Davao is the biggest city in the southern Philippines, with a population of about two million people. It is about 1,500 kilometres (930 miles) from the capital of Manila.
The blast occurred in the centre of Davao, close to one of the city’s top hotels that Duterte sometimes holds meetings in, as well as a major university.
“The force just hurled me. I practically flew in the air,” Adrian Abilanosa, who said his cousin was among those killed, told AFP shortly afterwards.
Duterte was in Davao on Friday but was not near the market when the explosion occurred, according to his aides.
They said he went straight into meetings with security chiefs following the blast.
Davao is part of the southern region of Mindanao, where Islamic militants have waged a decades-long separatist insurgency that has claimed more than 120,000 lives.
Communist rebels, who have been waging an armed struggle since 1968, also maintain a presence in rural areas neighbouring Davao.
Duterte had been mayor of Davao for most of the past two decades, before winning national elections in a landslide this year and being sworn in as president on June 30.
Duterte became well known for bringing relative peace and order to Davao with hardline security policies, while also brokering local deals with Muslim and communist rebels.
However in 2003, two bomb attacks blamed on Muslim rebels at Davao’s airport and the city’s port within a month of each other killed about 40 people.
Duterte has in recent weeks pursued peace talks with the two main Muslim rebel groups.

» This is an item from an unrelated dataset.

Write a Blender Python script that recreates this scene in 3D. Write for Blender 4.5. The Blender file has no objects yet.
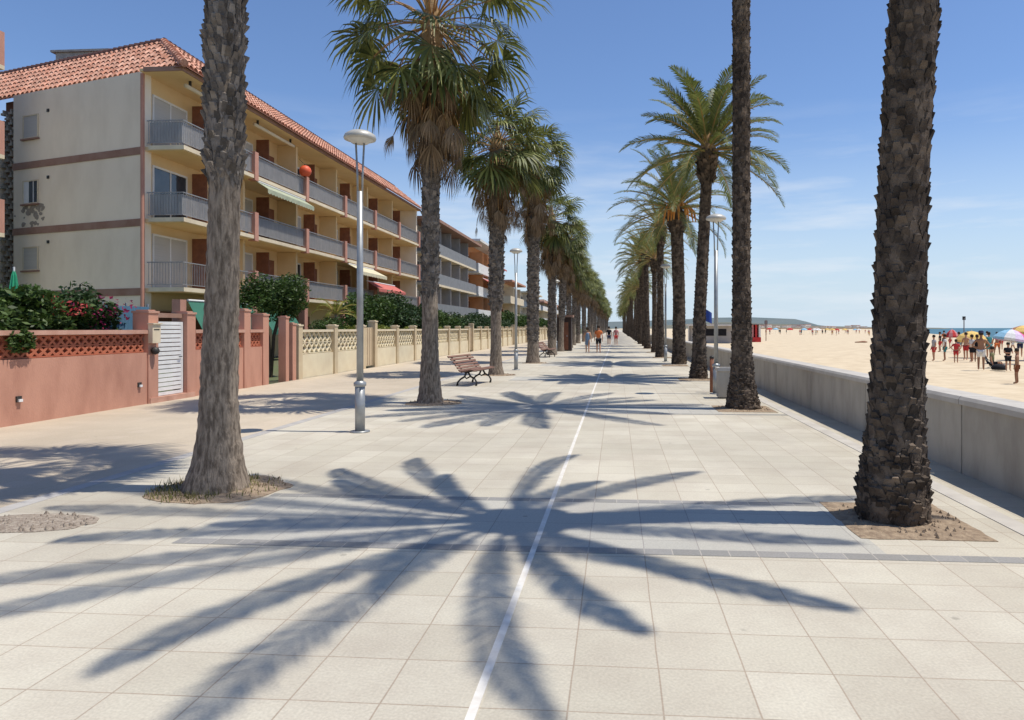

Its leaders have said they want to broker a lasting peace.
However Duterte also ordered a military offensive to eliminate the Abu Sayyaf, a small but extremely dangerous group of militants that has declared allegiance to Islamic State and vowed to continue fighting.
Fifteen soldiers died on Monday in clashes with the Abu Sayyaf on Jolo island, one of the Abu Sayyaf’s main strongholds about 900 kilometres from Davao.

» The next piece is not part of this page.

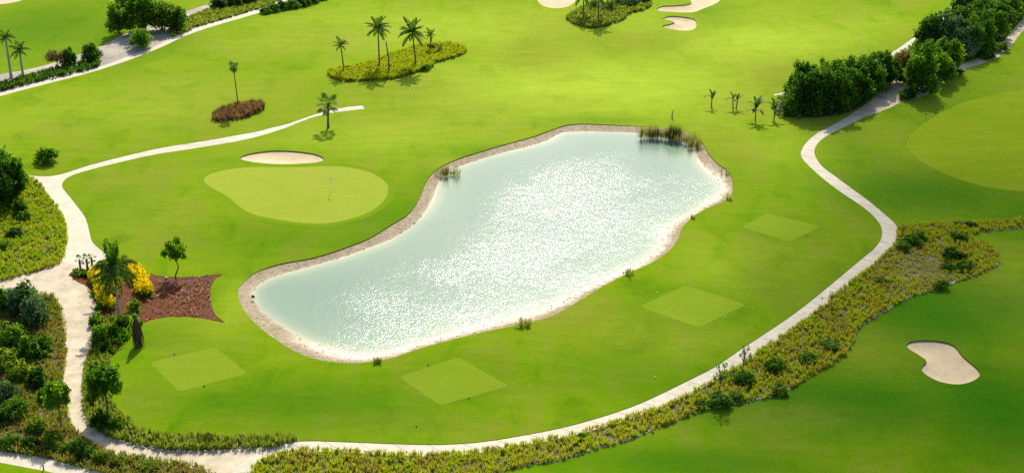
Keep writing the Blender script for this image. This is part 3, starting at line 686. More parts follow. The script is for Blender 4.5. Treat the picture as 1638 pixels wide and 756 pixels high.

Presidential spokesman Andanar referred to the fighting on Jolo when he speculated on who may have been behind Friday’s bomb attack.
The Abu Sayyaf claimed responsibility for three bomb attacks in 2005 – one in Davao, one in a nearby city and a third in Manila – that killed eight people.

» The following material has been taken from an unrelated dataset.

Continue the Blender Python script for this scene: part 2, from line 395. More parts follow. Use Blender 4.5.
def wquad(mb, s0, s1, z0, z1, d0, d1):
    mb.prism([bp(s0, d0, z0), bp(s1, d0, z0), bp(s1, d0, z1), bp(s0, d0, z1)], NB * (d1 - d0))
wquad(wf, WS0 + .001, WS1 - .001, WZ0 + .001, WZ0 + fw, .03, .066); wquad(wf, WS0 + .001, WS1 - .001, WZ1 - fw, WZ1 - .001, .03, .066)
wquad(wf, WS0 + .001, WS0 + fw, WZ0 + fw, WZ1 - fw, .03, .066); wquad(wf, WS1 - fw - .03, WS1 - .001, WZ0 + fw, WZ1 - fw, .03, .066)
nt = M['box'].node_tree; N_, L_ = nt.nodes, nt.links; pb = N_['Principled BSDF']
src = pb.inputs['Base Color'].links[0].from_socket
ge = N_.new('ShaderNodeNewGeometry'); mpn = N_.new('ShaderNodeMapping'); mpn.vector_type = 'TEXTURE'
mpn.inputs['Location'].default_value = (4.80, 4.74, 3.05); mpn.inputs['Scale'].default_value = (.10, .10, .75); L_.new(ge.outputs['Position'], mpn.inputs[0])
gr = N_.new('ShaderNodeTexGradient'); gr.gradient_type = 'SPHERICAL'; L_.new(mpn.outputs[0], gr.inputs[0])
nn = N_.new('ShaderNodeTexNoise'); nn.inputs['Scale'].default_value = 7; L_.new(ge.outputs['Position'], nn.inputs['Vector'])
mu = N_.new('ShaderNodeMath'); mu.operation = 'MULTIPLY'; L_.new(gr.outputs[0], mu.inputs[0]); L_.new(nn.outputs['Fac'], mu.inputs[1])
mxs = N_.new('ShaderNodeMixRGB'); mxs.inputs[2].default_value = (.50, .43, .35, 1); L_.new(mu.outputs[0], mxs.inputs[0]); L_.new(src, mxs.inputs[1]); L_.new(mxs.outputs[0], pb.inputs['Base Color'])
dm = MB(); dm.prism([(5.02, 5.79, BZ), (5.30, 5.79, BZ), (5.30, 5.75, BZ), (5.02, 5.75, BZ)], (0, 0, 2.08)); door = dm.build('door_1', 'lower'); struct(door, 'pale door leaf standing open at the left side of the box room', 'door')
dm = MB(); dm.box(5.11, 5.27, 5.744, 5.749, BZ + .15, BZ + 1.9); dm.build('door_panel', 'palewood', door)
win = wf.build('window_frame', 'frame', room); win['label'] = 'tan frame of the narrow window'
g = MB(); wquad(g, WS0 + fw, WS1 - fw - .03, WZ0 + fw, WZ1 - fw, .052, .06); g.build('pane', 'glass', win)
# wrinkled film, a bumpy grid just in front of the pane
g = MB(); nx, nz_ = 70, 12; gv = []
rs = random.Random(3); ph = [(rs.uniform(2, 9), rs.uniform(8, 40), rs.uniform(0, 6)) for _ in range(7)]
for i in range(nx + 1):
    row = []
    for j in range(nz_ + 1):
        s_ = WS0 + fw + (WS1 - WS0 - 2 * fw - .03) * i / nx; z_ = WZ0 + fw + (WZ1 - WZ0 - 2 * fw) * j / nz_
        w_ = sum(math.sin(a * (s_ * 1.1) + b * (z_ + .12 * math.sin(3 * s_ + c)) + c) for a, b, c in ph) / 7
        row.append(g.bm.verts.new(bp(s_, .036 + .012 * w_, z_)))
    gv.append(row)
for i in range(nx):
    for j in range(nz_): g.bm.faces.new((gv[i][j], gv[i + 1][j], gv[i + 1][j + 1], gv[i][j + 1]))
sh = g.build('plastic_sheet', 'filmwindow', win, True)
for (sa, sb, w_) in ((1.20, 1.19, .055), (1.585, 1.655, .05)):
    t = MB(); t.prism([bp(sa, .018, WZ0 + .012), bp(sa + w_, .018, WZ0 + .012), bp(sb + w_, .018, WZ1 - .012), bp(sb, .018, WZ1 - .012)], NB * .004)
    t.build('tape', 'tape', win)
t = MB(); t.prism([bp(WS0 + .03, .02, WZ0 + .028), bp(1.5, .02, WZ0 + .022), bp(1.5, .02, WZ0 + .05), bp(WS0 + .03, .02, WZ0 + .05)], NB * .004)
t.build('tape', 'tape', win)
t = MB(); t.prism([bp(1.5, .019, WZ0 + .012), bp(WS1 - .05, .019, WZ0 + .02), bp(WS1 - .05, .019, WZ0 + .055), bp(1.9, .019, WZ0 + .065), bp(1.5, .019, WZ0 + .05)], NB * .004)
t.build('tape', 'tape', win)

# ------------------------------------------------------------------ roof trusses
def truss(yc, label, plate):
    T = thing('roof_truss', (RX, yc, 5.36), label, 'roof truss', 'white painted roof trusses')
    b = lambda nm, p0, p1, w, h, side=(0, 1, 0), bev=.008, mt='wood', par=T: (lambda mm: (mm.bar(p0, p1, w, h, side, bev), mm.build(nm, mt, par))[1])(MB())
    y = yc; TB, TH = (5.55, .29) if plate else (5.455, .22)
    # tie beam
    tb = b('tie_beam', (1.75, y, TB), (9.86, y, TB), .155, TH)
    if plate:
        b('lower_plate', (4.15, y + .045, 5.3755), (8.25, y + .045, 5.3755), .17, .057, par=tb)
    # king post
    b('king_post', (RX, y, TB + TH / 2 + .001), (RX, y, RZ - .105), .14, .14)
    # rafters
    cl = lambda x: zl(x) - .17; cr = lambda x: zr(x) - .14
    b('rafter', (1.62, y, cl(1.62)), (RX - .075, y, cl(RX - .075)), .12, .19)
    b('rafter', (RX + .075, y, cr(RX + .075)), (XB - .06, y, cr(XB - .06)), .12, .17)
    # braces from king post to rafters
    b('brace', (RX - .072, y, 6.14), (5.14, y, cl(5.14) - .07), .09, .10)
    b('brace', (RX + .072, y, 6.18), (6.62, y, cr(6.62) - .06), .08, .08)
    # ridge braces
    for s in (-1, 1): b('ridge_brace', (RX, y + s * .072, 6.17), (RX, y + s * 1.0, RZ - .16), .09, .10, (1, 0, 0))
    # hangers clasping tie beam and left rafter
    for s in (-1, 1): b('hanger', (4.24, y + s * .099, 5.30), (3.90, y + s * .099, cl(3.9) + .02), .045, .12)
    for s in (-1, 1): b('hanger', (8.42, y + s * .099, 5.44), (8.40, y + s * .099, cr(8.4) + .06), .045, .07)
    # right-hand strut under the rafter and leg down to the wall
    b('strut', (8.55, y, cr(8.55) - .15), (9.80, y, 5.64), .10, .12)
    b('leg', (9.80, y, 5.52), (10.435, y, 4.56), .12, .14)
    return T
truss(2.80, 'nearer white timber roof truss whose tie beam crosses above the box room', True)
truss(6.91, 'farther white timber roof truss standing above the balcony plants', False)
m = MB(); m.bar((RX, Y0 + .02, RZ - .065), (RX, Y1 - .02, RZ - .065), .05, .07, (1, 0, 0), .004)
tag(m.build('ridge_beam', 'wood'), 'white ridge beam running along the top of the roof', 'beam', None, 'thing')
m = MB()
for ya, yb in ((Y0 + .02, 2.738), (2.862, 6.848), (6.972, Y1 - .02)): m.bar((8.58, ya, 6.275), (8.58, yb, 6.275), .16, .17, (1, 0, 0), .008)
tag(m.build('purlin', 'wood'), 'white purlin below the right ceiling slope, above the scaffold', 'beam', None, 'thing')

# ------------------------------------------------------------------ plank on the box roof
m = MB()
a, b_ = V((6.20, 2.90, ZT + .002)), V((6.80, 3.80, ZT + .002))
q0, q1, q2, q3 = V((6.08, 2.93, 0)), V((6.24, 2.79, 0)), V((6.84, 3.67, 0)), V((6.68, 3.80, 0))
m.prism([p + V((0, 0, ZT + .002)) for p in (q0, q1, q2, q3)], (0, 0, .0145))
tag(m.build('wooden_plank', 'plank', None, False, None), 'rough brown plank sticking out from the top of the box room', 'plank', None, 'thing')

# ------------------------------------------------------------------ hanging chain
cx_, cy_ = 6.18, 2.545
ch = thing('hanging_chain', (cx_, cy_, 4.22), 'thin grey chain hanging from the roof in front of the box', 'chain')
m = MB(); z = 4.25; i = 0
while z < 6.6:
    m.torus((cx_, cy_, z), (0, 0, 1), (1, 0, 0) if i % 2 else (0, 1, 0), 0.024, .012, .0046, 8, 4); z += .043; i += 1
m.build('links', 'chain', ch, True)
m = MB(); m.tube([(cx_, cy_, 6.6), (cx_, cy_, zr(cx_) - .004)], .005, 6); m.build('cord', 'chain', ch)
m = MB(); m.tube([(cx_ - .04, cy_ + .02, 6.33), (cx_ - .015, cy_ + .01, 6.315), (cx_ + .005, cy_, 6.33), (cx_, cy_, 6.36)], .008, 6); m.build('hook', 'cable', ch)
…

The Abu Sayyaf, notorious for kidnapping foreigners to extract ransoms, said it conducted the 2005 attacks in response to an offensive against it at that time.
Andanar on Friday also raised the possibility of drug lords carrying out the attack as a way of fighting back against Duterte’s war on crime.
Duterte has made eradicating illegal drugs the top priority of the beginning of his presidency.
Security forces have conducted raids in communities throughout the country to arrest or kill drug traffickers.
More than 2,000 people have died in the war on crime.
The United States, the United Nations and rights groups have expressed concern about an apparent wave of extrajudicial killings.
But the United States quickly released a statement expressing deep condolences for Friday’s blast.